Question

The moving electron and a proton has same de Broglie wavelength. Show that the electron possesses more energy than carried by the proton.

Answer 1

Let us consider an electron and a photon of the same de Broglie wavelength $\lambda$

Total Energy

Let the electron have a relativistic mass m

Then its momentum =mv =$\frac{h}{\lambda }$ … (1)

Momentum of the photon is also $\frac{h}{\lambda }$, so its effective mass m$\gamma$=$\frac{h}{\lambda c}$…(2)

Since v<c, m> m$\gamma$

Since, E (the total energy) =$Relativistic\times massc2$, it follows that the total energy of the electron is greater than that of the photon, both having the same wavelength.

Kinetic Energy (KE)

In the case of the photon, all its energy is kinetic, which is $\frac{hc}{\lambda }$.

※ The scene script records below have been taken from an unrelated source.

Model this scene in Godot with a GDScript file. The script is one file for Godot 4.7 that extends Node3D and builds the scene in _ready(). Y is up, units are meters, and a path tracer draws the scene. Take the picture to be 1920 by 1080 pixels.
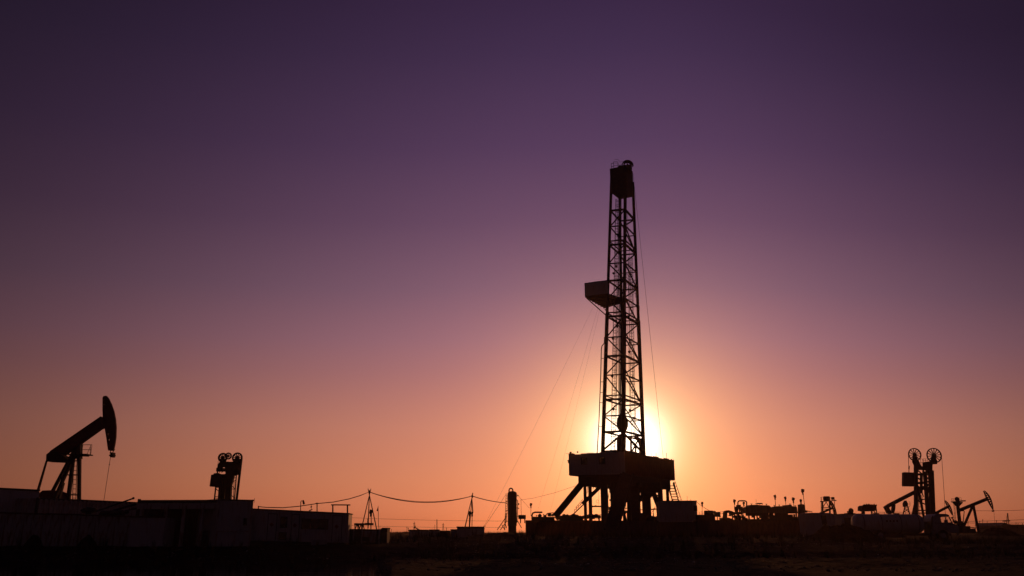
extends Node3D
# An oil field at sundown seen over a pond: camera, sky and sun first, then the ground, the rig, and everything round it.

const F := 1600.0
var eye := Vector3(0, 1.75, 0)
var pitch := atan(458.0 / 1600.0)
var O := Vector3.ZERO
var used := {}
var rng := RandomNumberGenerator.new()
var M := {}
var hills := FastNoiseLite.new()


# ---------------------------------------------------------------- helpers
func P(x: float, y: float, d: float) -> Vector3:      # a point d metres ahead of the camera position
	var b := (540.0 - y) / F
	var dir := Vector3((x - 960.0) / F, b * cos(pitch) + sin(pitch), b * sin(pitch) - cos(pitch))
	return eye + dir * (d / -dir.z)

func mpp(d: float) -> float:
	return d * 0.000601

func S() -> SurfaceTool:
	var st := SurfaceTool.new()
	st.begin(Mesh.PRIMITIVE_TRIANGLES)
	return st

func numbered(parent: Node, called: String) -> String:
	var key := str(parent.get_instance_id()) + called
	var n: int = used.get(key, 0)
	used[key] = n + 1
	return called if n == 0 else "%s_%03d" % [called, n]

func tag(o: Node, label: String, category: String, group := "") -> void:
	o.set_meta("label", label)
	o.set_meta("category", category)
	if group:
		o.set_meta("group", group)

func thing(called: String, at: Vector3, label: String, category: String, group := "") -> Node3D:
	var o := Node3D.new()
	o.name = numbered(self, called)
	o.position = at
	O = at
	add_child(o)
	tag(o, label, category, group)
	return o

func part(st: SurfaceTool, called: String, m: Material, parent: Node3D, label := "") -> MeshInstance3D:
	st.generate_normals()
	st.set_material(m)
	var o := MeshInstance3D.new()
	o.mesh = st.commit()
	o.name = numbered(parent, called)
	if parent == self:
		o.position = O
	if label:
		o.set_meta("label", label)
	parent.add_child(o)
	return o

func single(st: SurfaceTool, called: String, m: Material, label: String, category: String, group := "") -> MeshInstance3D:
	var o := part(st, called, m, self)
	tag(o, label, category, group)
	return o

func v(st: SurfaceTool, p: Vector3) -> void:
	st.add_vertex(p - O)

func tri(st: SurfaceTool, a: Vector3, b: Vector3, c: Vector3, inside: Vector3) -> void:
	if (b - a).cross(c - a).dot((a + b + c) / 3.0 - inside) > 0.0:
		v(st, a); v(st, c); v(st, b)
	else:
		v(st, a); v(st, b); v(st, c)

func quad(st: SurfaceTool, a: Vector3, b: Vector3, c: Vector3, d: Vector3, inside: Vector3) -> void:
	tri(st, a, b, c, inside)
	tri(st, a, c, d, inside)

func hexa(st: SurfaceTool, p: Array) -> void:         # bottom loop 0-3, top loop 4-7
	st.set_smooth_group(-1)
	var m := Vector3.ZERO
	for q in p:
		m += q / 8.0
	quad(st, p[0], p[1], p[2], p[3], m)
	quad(st, p[4], p[5], p[6], p[7], m)
	for i in 4:
		var j := (i + 1) % 4
		quad(st, p[i], p[j], p[j + 4], p[i + 4], m)

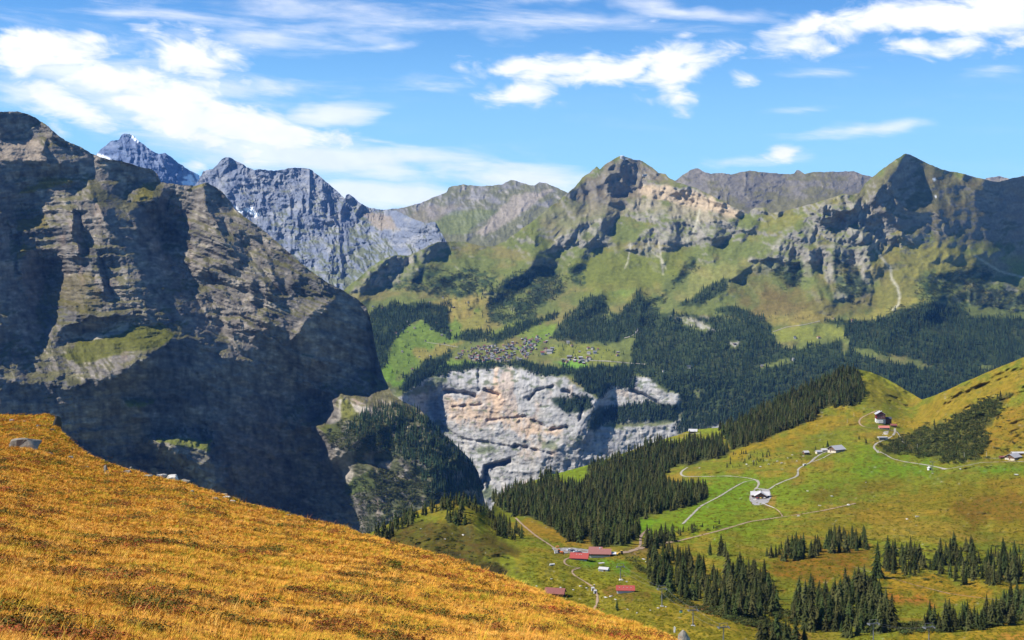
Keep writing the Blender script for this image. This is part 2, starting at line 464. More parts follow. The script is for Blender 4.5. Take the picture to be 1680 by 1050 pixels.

For the electron, KE = $\frac{p^2}{2m}$

Thus$\frac{KE\left(photon\right)}{KE\left(electron\right)}$ = $\frac{2c}{v}$ (from (1) and (2), which is >1 (since c>v))

Therefore, KE of the photon (which is also the total energy of the photon) is greater than the kinetic energy of the electron, both having the same wavelength.